What I liked about it...

Neil Gaiman is a story-teller. The chapters are beautifully written. There are very strong and vivid images from this book that will stay forever in my heart. There are even sad and scary ones like this one when the protagonist told his father, “Does it make you feel big to make a little boy cry?” that will haunt me forever.

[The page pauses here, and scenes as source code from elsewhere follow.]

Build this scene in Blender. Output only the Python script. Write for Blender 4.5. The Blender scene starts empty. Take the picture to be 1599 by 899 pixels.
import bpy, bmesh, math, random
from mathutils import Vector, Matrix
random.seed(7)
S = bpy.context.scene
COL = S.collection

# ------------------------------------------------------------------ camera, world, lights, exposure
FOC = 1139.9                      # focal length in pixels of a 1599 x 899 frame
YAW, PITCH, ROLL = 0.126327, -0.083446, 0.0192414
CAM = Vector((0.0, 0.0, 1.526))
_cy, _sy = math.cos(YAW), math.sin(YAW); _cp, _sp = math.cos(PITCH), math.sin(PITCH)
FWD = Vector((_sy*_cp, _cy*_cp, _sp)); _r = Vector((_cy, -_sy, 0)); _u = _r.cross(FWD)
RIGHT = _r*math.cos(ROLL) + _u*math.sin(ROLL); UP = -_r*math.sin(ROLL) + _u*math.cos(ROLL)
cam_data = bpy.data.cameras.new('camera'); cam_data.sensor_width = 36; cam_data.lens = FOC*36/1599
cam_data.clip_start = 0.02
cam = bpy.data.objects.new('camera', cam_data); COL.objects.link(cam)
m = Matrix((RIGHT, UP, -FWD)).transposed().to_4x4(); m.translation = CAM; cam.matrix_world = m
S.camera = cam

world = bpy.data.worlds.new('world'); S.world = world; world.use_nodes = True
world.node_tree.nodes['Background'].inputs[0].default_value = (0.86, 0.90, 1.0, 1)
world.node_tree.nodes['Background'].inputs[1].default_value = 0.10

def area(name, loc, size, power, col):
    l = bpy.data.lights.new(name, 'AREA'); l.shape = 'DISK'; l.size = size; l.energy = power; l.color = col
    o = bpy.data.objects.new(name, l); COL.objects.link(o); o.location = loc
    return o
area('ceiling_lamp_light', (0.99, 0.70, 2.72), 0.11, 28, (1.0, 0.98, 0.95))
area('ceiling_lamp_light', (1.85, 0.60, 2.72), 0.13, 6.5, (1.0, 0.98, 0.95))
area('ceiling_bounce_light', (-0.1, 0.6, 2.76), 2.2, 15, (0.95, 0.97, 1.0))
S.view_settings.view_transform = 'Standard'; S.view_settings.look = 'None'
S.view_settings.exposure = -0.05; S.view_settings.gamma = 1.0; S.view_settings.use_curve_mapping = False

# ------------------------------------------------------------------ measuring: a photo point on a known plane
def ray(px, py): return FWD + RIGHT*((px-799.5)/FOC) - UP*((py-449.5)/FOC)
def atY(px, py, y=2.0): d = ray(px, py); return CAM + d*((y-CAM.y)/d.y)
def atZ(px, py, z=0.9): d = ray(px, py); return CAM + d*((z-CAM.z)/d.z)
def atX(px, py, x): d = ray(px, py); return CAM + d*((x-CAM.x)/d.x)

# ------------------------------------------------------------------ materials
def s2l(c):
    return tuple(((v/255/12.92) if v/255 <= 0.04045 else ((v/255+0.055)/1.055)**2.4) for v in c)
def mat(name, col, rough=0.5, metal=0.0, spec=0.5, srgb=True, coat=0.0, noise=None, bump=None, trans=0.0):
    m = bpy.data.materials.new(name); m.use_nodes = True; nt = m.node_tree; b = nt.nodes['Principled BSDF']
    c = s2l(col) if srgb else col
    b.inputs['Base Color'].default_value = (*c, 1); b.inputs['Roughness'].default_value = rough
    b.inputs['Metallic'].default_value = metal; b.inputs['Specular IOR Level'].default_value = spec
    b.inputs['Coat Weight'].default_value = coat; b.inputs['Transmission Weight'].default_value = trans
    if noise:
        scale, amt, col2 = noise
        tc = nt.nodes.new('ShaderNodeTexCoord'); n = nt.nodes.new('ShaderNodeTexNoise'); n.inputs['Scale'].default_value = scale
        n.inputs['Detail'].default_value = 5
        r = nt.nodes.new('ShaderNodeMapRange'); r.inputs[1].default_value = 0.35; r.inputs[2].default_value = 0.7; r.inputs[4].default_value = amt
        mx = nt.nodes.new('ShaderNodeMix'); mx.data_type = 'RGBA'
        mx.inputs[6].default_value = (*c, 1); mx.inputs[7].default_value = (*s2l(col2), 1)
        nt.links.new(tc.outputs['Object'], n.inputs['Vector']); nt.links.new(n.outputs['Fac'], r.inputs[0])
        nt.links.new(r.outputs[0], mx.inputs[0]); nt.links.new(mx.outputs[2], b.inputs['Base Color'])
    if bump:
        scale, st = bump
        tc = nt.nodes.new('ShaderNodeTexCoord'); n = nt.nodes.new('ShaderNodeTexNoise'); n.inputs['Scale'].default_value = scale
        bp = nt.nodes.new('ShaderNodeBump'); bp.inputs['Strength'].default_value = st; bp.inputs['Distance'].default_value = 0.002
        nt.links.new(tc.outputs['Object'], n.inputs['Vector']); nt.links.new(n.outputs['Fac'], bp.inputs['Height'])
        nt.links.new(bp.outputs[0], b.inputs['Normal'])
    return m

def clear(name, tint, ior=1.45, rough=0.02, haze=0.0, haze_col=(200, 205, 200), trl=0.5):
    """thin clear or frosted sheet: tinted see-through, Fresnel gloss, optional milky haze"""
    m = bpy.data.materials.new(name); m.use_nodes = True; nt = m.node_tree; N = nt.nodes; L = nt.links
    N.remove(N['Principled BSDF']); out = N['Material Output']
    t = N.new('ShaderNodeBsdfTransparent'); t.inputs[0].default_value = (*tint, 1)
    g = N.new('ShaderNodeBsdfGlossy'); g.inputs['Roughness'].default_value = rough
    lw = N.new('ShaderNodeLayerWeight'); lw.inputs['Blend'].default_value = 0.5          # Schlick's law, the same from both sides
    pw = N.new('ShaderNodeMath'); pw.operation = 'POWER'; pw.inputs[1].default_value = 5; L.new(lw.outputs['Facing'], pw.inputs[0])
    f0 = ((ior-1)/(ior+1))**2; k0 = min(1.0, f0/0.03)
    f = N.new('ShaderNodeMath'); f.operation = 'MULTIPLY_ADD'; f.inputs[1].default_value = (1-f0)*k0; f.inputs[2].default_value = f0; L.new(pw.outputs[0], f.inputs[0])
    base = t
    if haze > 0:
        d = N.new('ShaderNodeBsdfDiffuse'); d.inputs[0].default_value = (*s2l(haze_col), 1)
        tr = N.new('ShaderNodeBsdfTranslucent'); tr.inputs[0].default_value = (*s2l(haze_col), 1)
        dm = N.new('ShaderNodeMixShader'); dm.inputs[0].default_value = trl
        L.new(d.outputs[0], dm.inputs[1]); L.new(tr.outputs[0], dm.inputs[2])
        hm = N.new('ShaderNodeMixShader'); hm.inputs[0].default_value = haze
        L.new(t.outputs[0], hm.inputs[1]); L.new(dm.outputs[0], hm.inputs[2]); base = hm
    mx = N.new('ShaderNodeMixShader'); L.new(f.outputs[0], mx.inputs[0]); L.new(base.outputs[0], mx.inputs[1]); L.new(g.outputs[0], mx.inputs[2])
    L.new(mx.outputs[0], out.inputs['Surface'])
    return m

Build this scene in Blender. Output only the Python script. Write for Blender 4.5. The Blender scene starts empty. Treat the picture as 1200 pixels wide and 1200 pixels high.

Besides that, I can’t even seem to structure a concrete review about how good it is and I don’t quite know where to start. So I would just quote passages that I loved.
"Grown-ups don't look like grown-ups on the inside either. Outside, they're big and thoughtless and they always know what they're doing. Inside, they look just like they always have. Like they did when they were your age. Truth is, there aren't any grown-ups. Not one, in the whole wide world."
"I do not miss childhood, but I miss the way I took pleasure in small things, even as greater things crumbled. I could not control the world I was in, could not walk away from things or people or moments that hurt, but I took joy in the things that made me happy."
"Nobody looks like what they really are on the inside. You don’t. I don’t. People are much more complicated than that. It’s true of everybody."
"Adults follow paths. Children explore. Adults are content to walk the same way, hundreds of times, or thousands; perhaps it never occurs to adults to step off the paths, to creep beneath rhododendrons, to find the spaces between fences. I was a child, which meant that I knew a dozen different ways of getting out of our property and into the lane, ways that would not involve walking down our drive."
What didn’t work for me...

There’s really nothing I don’t like about this book but what I kept on thinking is that the book is full of magic, obviously, and towards the end, I don’t quite understand what’s true and what’s not. Especially when the protagonist asked old Mrs. Hempstock, “Is it true?” and she answered, “Different people remember things differently, and you'll not get any two people to remember anything the same, whether they were there or not. You stand two of you lot next to each other, and you could be continents away for all it means anything.” That only, and maybe the lack of story about the Hempstocks, like, who are they really?

My Verdict

I loved this book, genuinely. I actually finished it in one sitting. I look forward to reading it again when adult life exhausts me and I will definitely recommend it to my book nerd friends.